Bennett juga mengatakan Israel telah meminta Otoritas Palestina untuk melakukan post mortem dan penyelidikan bersama untuk mendapatkan kebenaran. Ia mengklaim bahwa para pejabat Palestina sejauh ini menolak tawaran itu, namun seorang menteri Palestina mengatakan tidak ada kontak dari Israel tentang penyelidikan bersama.
Militer Israel kerap melakukan penggerebekan di kamp pengungsi Jenin. Aktivitas itu meningkat baru-baru ini menyusul gelombang serangan oleh warga Arab Israel dan Palestina di jalan-jalan Israel dan Tepi Barat dalam beberapa pekan terakhir yang telah menewaskan 17 warga Israel dan dua warga Ukraina.
Setidaknya 26 warga Palestina tewas - termasuk beberapa penyerang yang ditembak mati saat melakukan serangan, atau militan dan warga sipil tewas selama serangan dan konfrontasi Israel di Tepi Barat.
Operasi Israel berpusat di distrik Jenin, tempat asal empat warga Palestina yang melakukan serangan di Israel.
Kecaman dari berbagai negara
Kecaman datang dari banyak negara. AS mengecam pembunuhan jurnalis Al Jazeera itu sembari menyerukan penyelidikan. "Kami serukan adanya penyelidikan menyeluruh," kata Deputi Juru Bicara Gedung Putih, Karen Jean-Pierre.
Sedangkan Asisten Menteri Luar Negeri Qatar, Lulwa Al-Khater, Rabu mengatakan bahwa penembakan Abu Aqla itu adalah kejahatan yang keji dan daftar panjang aksi jahat pendudukan Israel "karena mereka menembak jurnalis itu di kepalanya saat mengenakan jaket bertuliskan 'pers.'"

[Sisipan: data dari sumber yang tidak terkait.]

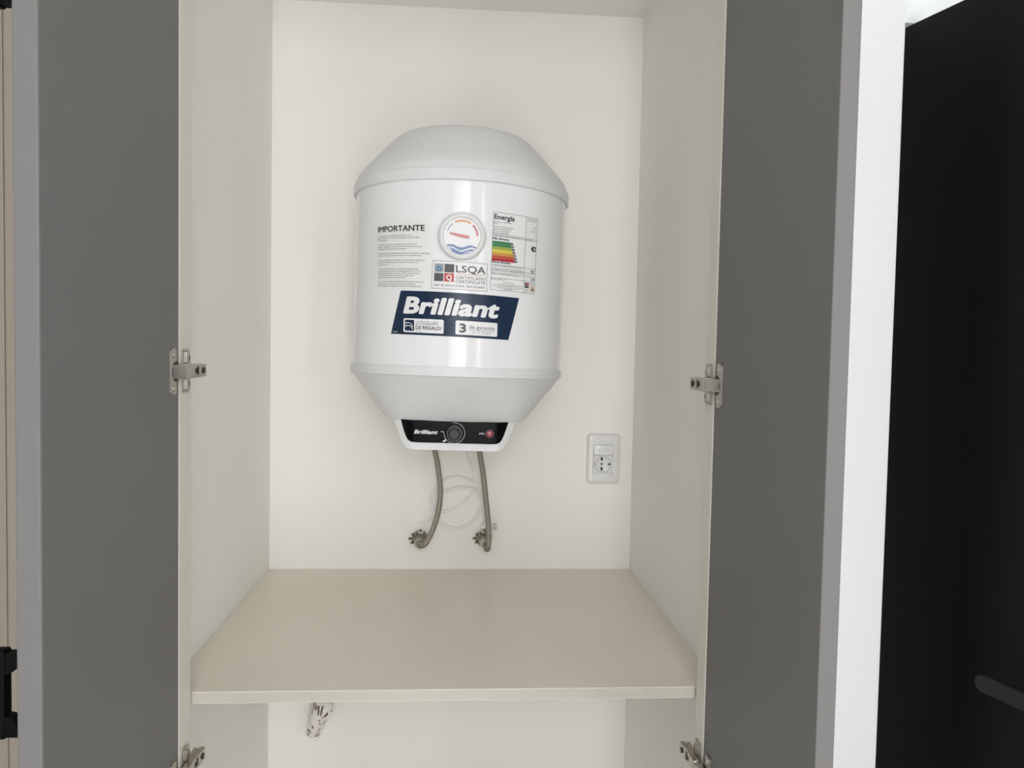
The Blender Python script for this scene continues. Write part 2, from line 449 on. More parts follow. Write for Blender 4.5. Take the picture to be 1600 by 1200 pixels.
def hinge(side, z):
    """side +1 left stile (inward is +X), -1 right stile"""
    px = PLx if side > 0 else PRx
    dface = -0.3765 if side > 0 else 0.3663
    yb = YF - .001 if side > 0 else YF + .0065
    X = lambda n: px + side * n
    D = lambda n: dface + side * n
    h = bpy.data.objects.new('hinge', None); COL.objects.link(h); h.parent = cab
    h.empty_display_size = 0.03
    h.location = (px, yb - YF, z)
    def ho(name, bm, mt, smooth=True):
        bmesh.ops.translate(bm, verts=bm.verts, vec=(-px, -yb, -z))
        bmesh.ops.recalc_face_normals(bm, faces=bm.faces)
        return obj(name, bm, mt, h, smooth=smooth)
    def plate(y0, y1, z0, z1, f, n0, n1, r, bev=.0008):
        b = nb()
        prism(b, rrect(y0, y1, z0, z1, r), lambda a, c: (f(n0), a, c), lambda a, c: (f(n1), a, c))
        bmesh.ops.bevel(b, geom=[e for e in b.edges], offset=bev, segments=1, affect='EDGES')
        return b
    # mounting plate: tall wing with a middle block
    wy = yb + .0235
    b = plate(wy - .0165, wy + .0085, z - .030, z + .030, X, 0, .003, .006)
    for s in (-1, 1):
        b2 = plate(wy - .0085, wy - .0045, z + s * .0185 - .0085, z + s * .0185 + .0085, X, .003, .0052, .0019, .0005)
        me = bpy.data.meshes.new('t'); b2.to_mesh(me); b2.free(); b.from_mesh(me); bpy.data.meshes.remove(me)
    box(b, min(X(0), X(.006)), max(X(0), X(.006)), yb + .008, yb + .060, z - .008, z + .008, bev=.001)
    ho('mounting_plate', b, M['chrome'])
    for s in (-1, 1):
        b = nb(); lathe(b, [(.0045, 0), (.0045, .0008), (.0032, .0014)], (X(.003), wy + .003, z + s * .018), (side, 0, 0), 14)
        ho('screw', b, M['chrome'])
        b = nb(); cx = X(.0044)
        box(b, min(cx, cx + side * .0004), max(cx, cx + side * .0004), wy + .003 - .0006, wy + .003 + .0006, z + s * .018 - .0028, z + s * .018 + .0028)
        ho('screw_slot', b, M['dark_steel'], False)
    # arm: channel running back over the mounting plate, profile raised at the far end
    b = nb()
    prof = [(.004, yb - .001), (.0125, yb - .0010), (.0138, yb + .0005), (.0135, yb + .034), (.0155, yb + .046), (.0165, yb + .060), (.010, yb + .062), (.006, yb + .052), (.004, yb + .03)]
    prism(b, prof, lambda n, y: (X(n), y, z - .0100 + max(0, (y - yb - .03)) * .05), lambda n, y: (X(n), y, z + .0100 - max(0, (y - yb - .03)) * .05))
    bmesh.ops.bevel(b, geom=[e for e in b.edges], offset=.0006, segments=1, affect='EDGES')
    ho('arm', b, M['chrome'])
    b = nb(); lathe(b, [(.0045, 0), (.0045, .001), (.003, .0014)], (X(.0158), yb + .050, z), (side, 0, 0), 14); ho('screw', b, M['dark_steel'])
    b = nb(); lathe(b, [(.004, 0), (.004, .0006)], (X(.0134), yb + .026, z), (side, 0, 0), 12)
    box(b, min(X(.0133), X(.0141)), max(X(.0133), X(.0141)), yb + .031, yb + .036, z - .006, z + .006); ho('slot', b, M['dark_steel'])
    # link from the cup on the leaf across to the arm
    b = nb()
    pts = [(D(0.0005), yb - .034), (D(.003), yb - .0335), (X(.0135), yb - .0085), (X(.0140), yb - .004), (X(.0120), yb - .001), (D(.0005), yb - .005)]
    prism(b, pts, lambda x, y: (x, y, z - .0090), lambda x, y: (x, y, z + .0090))
    bmesh.ops.bevel(b, geom=[e for e in b.edges], offset=.0008, segments=1, affect='EDGES')
    ho('link', b, M['chrome'])
    # cup flange on the leaf, with the dark cup recess
    cy = yb - .026
    b = plate(cy - .0085, cy + .0085, z - .031, z + .031, D, 0, .0034, .005, .0004)
    ho('cup_flange', b, M['chrome'])
    b = nb(); lathe(b, [(.0135, 0), (.0135, .0006)], (D(0.0031), cy + .006, z), (side, 0, 0), 24); ho('cup', b, M['dark_steel'])
    for s in (-1, 1):
        b = nb(); lathe(b, [(.0042, 0), (.0042, .0008), (.003, .0013)], (D(.0032), cy + .001, z + s * .0225), (side, 0, 0), 14); ho('screw', b, M['chrome'])
    return h


hinge(1, 1.4632); hinge(-1, 1.4562)
hinge(1, 0.9040); hinge(-1, 0.8970)

# ------------------------------------------------------------------ water heater
HT = thing('water_heater', 'white domed electric water heater hanging on the alcove wall above the shelf', 'water heater', (-0.0019, -0.23, H), (-0.0151, 0.0158, 0))
RB = 0.2035
N = 96


def ring(r, z, n=N): return [(r * math.cos(2 * PI * i / n), r * math.sin(2 * PI * i / n), z) for i in range(n)]


def hlathe(name, prof, mt, cap0=True, cap1=True, **k):
    b = nb(); loft(b, [ring(r, z) for r, z in prof], cap0, cap1)
    return obj(name, b, mt, HT, smooth=True, **k)


hlathe('top_cap', [(.2045, .2862), (.2072, .2855), (.2085, .2870), (.2085, .3035), (.2081, .3052), (.2068, .3068), (.2035, .3155), (.2000, .3228), (.1890, .3360), (.1780, .3480), (.1625, .3655), (.1470, .3825), (.1350, .3945), (.1280, .4000), (.1200, .4032), (.1120, .4045), (.1000, .4052), (.04, .4058)], M['plastic'], angle=0.3)
tank = hlathe('tank_body', [(RB - .004, -.048), (RB, -.0475), (RB, .120), (RB, .2865), (RB - .004, .288)], M['enamel'])


def sring(a, bf, bb, z, e, n=N):
    out = []
    for i in range(n):
        t = 2 * PI * i / n; c, s = math.cos(t), math.sin(t)
        x = a * math.copysign(abs(c) ** (2 / e), c); y = (bb if s > 0 else bf) * math.copysign(abs(s) ** (2 / e), s)
        out.append((x, y, z))
    return out


rb = 0.2056
b = nb()
rings = [sring(rb - .003, rb - .003, rb - .003, -.0335, 2), sring(rb - .0006, rb - .0006, rb - .0006, -.0335, 2), sring(rb, rb, rb, -.0345, 2),
         sring(rb, rb, rb, -.0500, 2), sring(rb - .0012, rb - .0012, rb - .0012, -.0508, 2), sring(rb - .0035, rb - .0035, rb - .0035, -.0512, 2)]
for k in range(1, 9):
    t = k / 8
    a = .2025 + (.1345 - .2025) * t
    bf = .2025 + (.1160 - .2025) * t + .002 * math.sin(PI * t)
    rings.append(sring(a, bf, .2020 + (.15 - .2020) * t, -.0515 + (-.1330 + .0515) * t, 2 + 1.6 * t * t))
rings += [sring(.1290, .1135, .148, -.1348, 3.6), sring(.120, .105, .14, -.1352, 3.6)]
loft(b, rings)
bmesh.ops.recalc_face_normals(b, faces=b.faces)
obj('bottom_cap', b, M['plastic'], HT, smooth=True, angle=0.3)


def front_y(x, hw):
    a = max(0.0, abs(x) - .079) / .035
    return -0.1125 + a ** 1.25 * .024


LV = [(-.1330, .1140), (-.140, .1112), (-.150, .1072), (-.160, .1030), (-.1690, .0988), (-.1765, .0948), (-.1820, .0905), (-.1856, .0855), (-.1872, .0795), (-.1876, .0700)]
b = nb()
rings = []
for z, hw in LV:
    xs_ = [-hw, -hw + .002, -hw + .006, -hw + .012, -hw + .02, -hw + .028, -hw + .034, -.03, 0, .03, hw - .034, hw - .028, hw - .02, hw - .012, hw - .006, hw - .002, hw]
    rings.append([(x, front_y(x, hw), z) for x in xs_] + [(hw, .03, z), (hw - .02, .08, z), (-hw + .02, .08, z), (-hw, .03, z)])
loft(b, rings)
bmesh.ops.recalc_face_normals(b, faces=b.faces)
housing = obj('control_housing', b, M['plastic'], HT, smooth=True, angle=0.9)


def hw_at(z):
    for (z0, h0), (z1, h1) in zip(LV, LV[1:]):
        if z1 <= z <= z0: return h0 + (h1 - h0) * (z - z0) / (z1 - z0)
    return LV[0][1]


b = nb()
PV = [(-.1334, .0995), (-.140, .0975), (-.148, .0950), (-.156, .0922), (-.163, .0893), (-.1685, .0862), (-.1718, .0825), (-.1738, .0775), (-.1742, .0720)]
cols_ = 34
grid = []
for z, hp in PV:
    row = []
    for i in range(cols_ + 1):
        x = -hp + 2 * hp * i / cols_
        ef = min(1, (hp - abs(x)) / .004)
        row.append(b.verts.new((x, front_y(x, hw_at(z)) - .0004 - .0014 * ef, z)))
    grid.append(row)
for r0, r1 in zip(grid, grid[1:]):
    for i in range(cols_): b.faces.new((r0[i], r1[i], r1[i + 1], r0[i + 1]))
bmesh.ops.recalc_face_normals(b, faces=b.faces)
panel = obj('control_panel', b, M['panel'], HT, smooth=True)
YP = -.1125 - .0018

# ---- text: built as thin flat letter meshes
_cache = {}


def text_geo(s, shear=0.0, align='LEFT', spacing=1.0, line=1.0, res=2):
    key = (s, shear, align, spacing, line, res)
    if key in _cache: return _cache[key]
    c = bpy.data.curves.new('t', 'FONT'); c.body = s; c.size = 1.0; c.resolution_u = res; c.shear = shear
    c.align_x = align; c.space_character = spacing; c.space_line = line; c.fill_mode = 'FRONT'
    o = bpy.data.objects.new('t', c); COL.objects.link(o)
    bpy.context.view_layer.update()
    dg = bpy.context.evaluated_depsgraph_get()
    me = bpy.data.meshes.new_from_object(o.evaluated_get(dg))
    vs = [(v.co.x, v.co.y) for v in me.vertices]; fs = [tuple(p.vertices) for p in me.polygons]
    bpy.data.objects.remove(o); bpy.data.curves.remove(c); bpy.data.meshes.remove(me)
    _cache[key] = (vs, fs); return vs, fs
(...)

Pembunuhan itu juga dikecam Kementerian Luar Negeri Mesir dan dianggap "melanggar atuan dan prinsip hukum kemanusiaan serta melecehkan kebebasan pers dan media."
Sementara seorang juru bicara Uni Eropa, seperti diberitakan Al Jazeera, mengaku pihaknya terkejut atas pembunuhan Shireen Abu Aqla saat sedang menjalankan tugas jurnalistiknya sehingga "kami menyerukan adanya investigasi independen."